▸ Data:
— BEGIN —

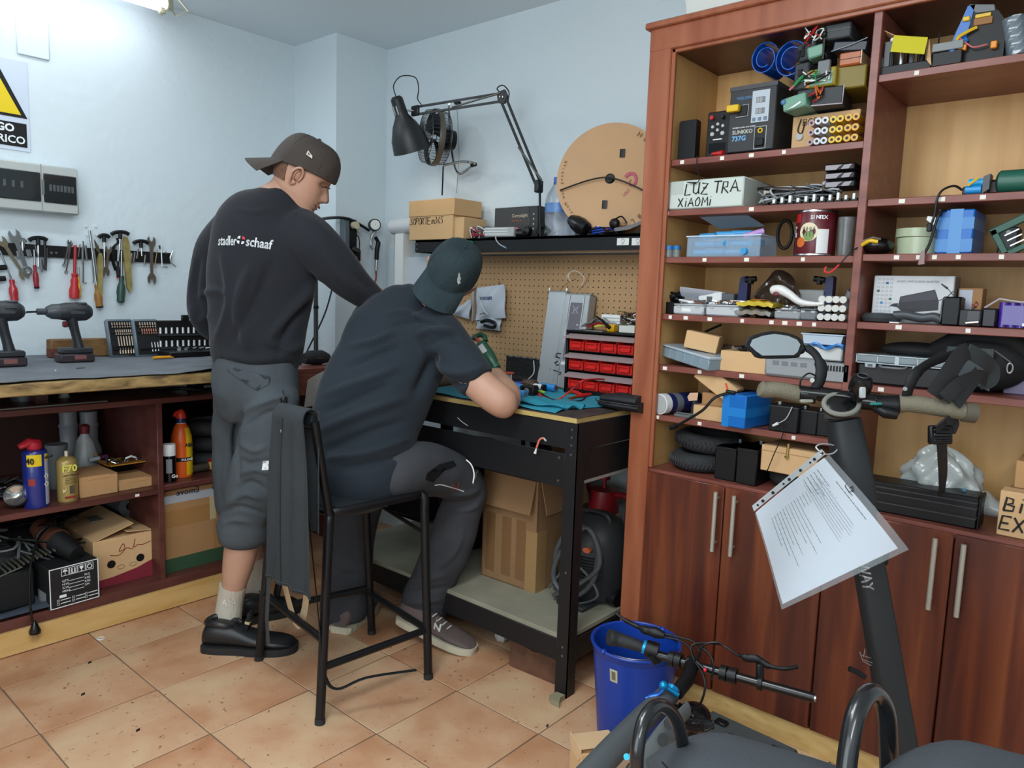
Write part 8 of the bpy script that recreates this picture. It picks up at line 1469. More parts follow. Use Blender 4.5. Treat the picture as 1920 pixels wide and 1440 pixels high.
t,w,h=SI('blue_battery','large blue battery box crossed with translucent tape bands','battery',1752,1820,393,R3,IX-.005,.0);d=.16;part(t,'block',g(M_bb1).bx(-w/2,w/2,0,d,0,h,.003));part(t,'tape_band',g(mt('4788c4',.3)).bx(-w*.16,w*.20,-.0012,d,-.0004,h+.001));part(t,'tape_band',g(mt('3a7ebe',.3)).bx(-w/2-.0008,w/2+.0008,-.0008,d,h*.55,h*.82));part(t,'tape_band',g(mt('3a7ebe',.3)).bx(-w/2-.0008,w/2+.0008,-.0008,d,h*.04,h*.33))
part(t,'power_lead',g(M_blk).tube(crom([(-w*.30,-.002,h*.99),(-w*.42,-.02,h*.9),(-w*.52,-.022,h*.55),(-w*.6,-.026,h*.2),(-w*.72,-.032,-.006)],6),.0035,8));part(t,'lead_plug',g(mt('8a6a66',.4)).prism([(-w*.84,-.03),(-w*.66,-.028),(-w*.68,.006),(-w*.78,.004)],0,.012,TR((0,-.026,0),PI/2)));part(t,'connector',g(M_wht).prism([(-w*.85,h*.8),(-w*.72,h*.72),(-w*.52,h*.62),(-w*.5,h*.82),(-w*.66,h*.86),(-w*.82,h*.88)],0,.012,TR((0,.02,0),PI/2)).use(M_blk).bx(-w*.5,-w*.38,-.01,0,h*.86,h*1.03,.002))
t,w,h=SI('dark_charger','dark charger standing behind the green frame','charger',1868,1905,425,R3,IX+.09);boxy(t,mt('2f3436',.5),w,.06,h,.004);part(t,'white_dot',g(M_lgry).cyl((0,-.001,h*.8),(0,0,h*.8),.006,10))
t=thing('vent_cover','dark green plastic frame with slots leaning at the right frame edge','plastic frame',(IX-.0,PX(1912,468,IX).y,R3+.004),rot=(0,-.5,RX));M_gf=mt('1f5040',.45)
part(t,'border',g(M_gf).bx(-.035,-.02,0,.012,0,.075,.002).bx(-.035,.08,0,.012,.06,.078,.002).bx(-.035,.08,0,.012,0,.014,.002));
for k in range(3):part(t,'slot',g(M_steel).bx(-.012,.02,.002,.004,.02+.014*k,.023+.014*k))
t,w,h=SI('adapter_box','white product box printed with a black power adapter','box',1632,1781,517,R4,IX+.05);M_wb=mt('c6c9cb',.5);part(t,'carton',g(M_wb).bx(-w/2,w/2,0,.07,0,h,.002));part(t,'side',g(mt('77726a',.6)).bx(w/2,w/2+.0015,.002,.068,.002,h-.002));
for i in range(4):
 for j in range(11):
  c_=mt('b3b7ba',.6);
  if(i,j)in((2,9),):c_=mt('1f5a9a',.5)
  if(i,j)in((0,7),(3,5)):c_=mt('1f5a3a',.5)
  if(i,j)==(1,4):c_=mt('2a7ab0',.5)
  if(i,j)==(2,1):c_=mt('c05a2c',.5)
  part(t,'print_square',g(c_).bx(-w*.45+i*.0105,-w*.45+i*.0105+.007,-.0008,0,h*.06+j*h*.084,h*.06+j*h*.084+.006))
Tp=TR((0,-.0006,0),PI/2)
part(t,'adapter_print',g(mt('232229',.5)).prism([(-w*.16,h*.32),(-w*.08,h*.22),(w*.34,h*.30),(w*.34,h*.48),(w*.28,h*.72),(-w*.14,h*.56)],0,.0006,Tp).prism([(-w*.27,h*.36),(-w*.16,h*.33),(-w*.16,h*.42),(-w*.22,h*.41)],0,.0006,Tp).tube([(w*.34,-.001,h*.5),(w*.42,-.001,h*.55),(w*.5,-.001,h*.70)],.001,4).tube([(w*.5,-.001,h*.62),(w*.43,-.001,h*.75)],.001,4).tube([(w*.43,-.001,h*.75),(w*.35,-.001,h*.84)],[.003,.0015],5));part(t,'adapter_highlight',g(mt('3a3942',.5)).prism([(-w*.13,h*.44),(w*.32,h*.52),(w*.28,h*.70),(-w*.13,h*.55)],.0006,.001,Tp));text(t,'AC/DC SWITCHING ADAPTER',.0075,TR((-w*.2,-.0008,h*.86),PI/2),mt('8a8f94',.6));text(t,'AC ADAPTER',.009,TR((w*.22,-.0008,h*.08),PI/2),M_txt)
t,w,h=SI('magnifier_handle','dark grey curved handle tool lying in front of the adapter box','tool',1614,1762,585,R4,IX+.0);part(t,'handle',g(mt('3d4347',.45)).tube(crom([(-w*.1,.02,.020),(w*.05,.02,.022),(w*.25,.02,.016),(w*.4,.02,.020),(w*.5,.02,.012)],5),[.012]*21,12));part(t,'disc',g(mt('34393c',.5)).lathe([(0,0),(.045,.002),(.05,.012),(.04,.024),(0,.026)],26,TR((-w*.28,.03,0))));part(t,'paper_tab',g(M_wht).bx(-w*.12,-.0,-.004,.03,-.0,.003))
t,w,h=SI('dark_adapter','tall black power brick in front of the adapter box corner','adapter',1762,1797,556,R4,IX-.0);boxy(t,M_blk,w,.06,h,.004);part(t,'silver_edge',g(M_steeld).tube([(-w*.5,-.001,h*.15),(-w*.48,-.001,h*.85),(-w*.3,-.001,h)],.0016,5))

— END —

▸ Objective:
Reproduce every line above as written, skipping pictures.

▸ The result:
Write part 8 of the bpy script that recreates this picture. It picks up at line 1469. More parts follow. Use Blender 4.5. Treat the picture as 1920 pixels wide and 1440 pixels high.
t,w,h=SI('blue_battery','large blue battery box crossed with translucent tape bands','battery',1752,1820,393,R3,IX-.005,.0);d=.16;part(t,'block',g(M_bb1).bx(-w/2,w/2,0,d,0,h,.003));part(t,'tape_band',g(mt('4788c4',.3)).bx(-w*.16,w*.20,-.0012,d,-.0004,h+.001));part(t,'tape_band',g(mt('3a7ebe',.3)).bx(-w/2-.0008,w/2+.0008,-.0008,d,h*.55,h*.82));part(t,'tape_band',g(mt('3a7ebe',.3)).bx(-w/2-.0008,w/2+.0008,-.0008,d,h*.04,h*.33))
part(t,'power_lead',g(M_blk).tube(crom([(-w*.30,-.002,h*.99),(-w*.42,-.02,h*.9),(-w*.52,-.022,h*.55),(-w*.6,-.026,h*.2),(-w*.72,-.032,-.006)],6),.0035,8));part(t,'lead_plug',g(mt('8a6a66',.4)).prism([(-w*.84,-.03),(-w*.66,-.028),(-w*.68,.006),(-w*.78,.004)],0,.012,TR((0,-.026,0),PI/2)));part(t,'connector',g(M_wht).prism([(-w*.85,h*.8),(-w*.72,h*.72),(-w*.52,h*.62),(-w*.5,h*.82),(-w*.66,h*.86),(-w*.82,h*.88)],0,.012,TR((0,.02,0),PI/2)).use(M_blk).bx(-w*.5,-w*.38,-.01,0,h*.86,h*1.03,.002))
t,w,h=SI('dark_charger','dark charger standing behind the green frame','charger',1868,1905,425,R3,IX+.09);boxy(t,mt('2f3436',.5),w,.06,h,.004);part(t,'white_dot',g(M_lgry).cyl((0,-.001,h*.8),(0,0,h*.8),.006,10))
t=thing('vent_cover','dark green plastic frame with slots leaning at the right frame edge','plastic frame',(IX-.0,PX(1912,468,IX).y,R3+.004),rot=(0,-.5,RX));M_gf=mt('1f5040',.45)
part(t,'border',g(M_gf).bx(-.035,-.02,0,.012,0,.075,.002).bx(-.035,.08,0,.012,.06,.078,.002).bx(-.035,.08,0,.012,0,.014,.002));
for k in range(3):part(t,'slot',g(M_steel).bx(-.012,.02,.002,.004,.02+.014*k,.023+.014*k))
t,w,h=SI('adapter_box','white product box printed with a black power adapter','box',1632,1781,517,R4,IX+.05);M_wb=mt('c6c9cb',.5);part(t,'carton',g(M_wb).bx(-w/2,w/2,0,.07,0,h,.002));part(t,'side',g(mt('77726a',.6)).bx(w/2,w/2+.0015,.002,.068,.002,h-.002));
for i in range(4):
 for j in range(11):
  c_=mt('b3b7ba',.6);
  if(i,j)in((2,9),):c_=mt('1f5a9a',.5)
  if(i,j)in((0,7),(3,5)):c_=mt('1f5a3a',.5)
  if(i,j)==(1,4):c_=mt('2a7ab0',.5)
  if(i,j)==(2,1):c_=mt('c05a2c',.5)
  part(t,'print_square',g(c_).bx(-w*.45+i*.0105,-w*.45+i*.0105+.007,-.0008,0,h*.06+j*h*.084,h*.06+j*h*.084+.006))
Tp=TR((0,-.0006,0),PI/2)
part(t,'adapter_print',g(mt('232229',.5)).prism([(-w*.16,h*.32),(-w*.08,h*.22),(w*.34,h*.30),(w*.34,h*.48),(w*.28,h*.72),(-w*.14,h*.56)],0,.0006,Tp).prism([(-w*.27,h*.36),(-w*.16,h*.33),(-w*.16,h*.42),(-w*.22,h*.41)],0,.0006,Tp).tube([(w*.34,-.001,h*.5),(w*.42,-.001,h*.55),(w*.5,-.001,h*.70)],.001,4).tube([(w*.5,-.001,h*.62),(w*.43,-.001,h*.75)],.001,4).tube([(w*.43,-.001,h*.75),(w*.35,-.001,h*.84)],[.003,.0015],5));part(t,'adapter_highlight',g(mt('3a3942',.5)).prism([(-w*.13,h*.44),(w*.32,h*.52),(w*.28,h*.70),(-w*.13,h*.55)],.0006,.001,Tp));text(t,'AC/DC SWITCHING ADAPTER',.0075,TR((-w*.2,-.0008,h*.86),PI/2),mt('8a8f94',.6));text(t,'AC ADAPTER',.009,TR((w*.22,-.0008,h*.08),PI/2),M_txt)
t,w,h=SI('magnifier_handle','dark grey curved handle tool lying in front of the adapter box','tool',1614,1762,585,R4,IX+.0);part(t,'handle',g(mt('3d4347',.45)).tube(crom([(-w*.1,.02,.020),(w*.05,.02,.022),(w*.25,.02,.016),(w*.4,.02,.020),(w*.5,.02,.012)],5),[.012]*21,12));part(t,'disc',g(mt('34393c',.5)).lathe([(0,0),(.045,.002),(.05,.012),(.04,.024),(0,.026)],26,TR((-w*.28,.03,0))));part(t,'paper_tab',g(M_wht).bx(-w*.12,-.0,-.004,.03,-.0,.003))
t,w,h=SI('dark_adapter','tall black power brick in front of the adapter box corner','adapter',1762,1797,556,R4,IX-.0);boxy(t,M_blk,w,.06,h,.004);part(t,'silver_edge',g(M_steeld).tube([(-w*.5,-.001,h*.15),(-w*.48,-.001,h*.85),(-w*.3,-.001,h)],.0016,5))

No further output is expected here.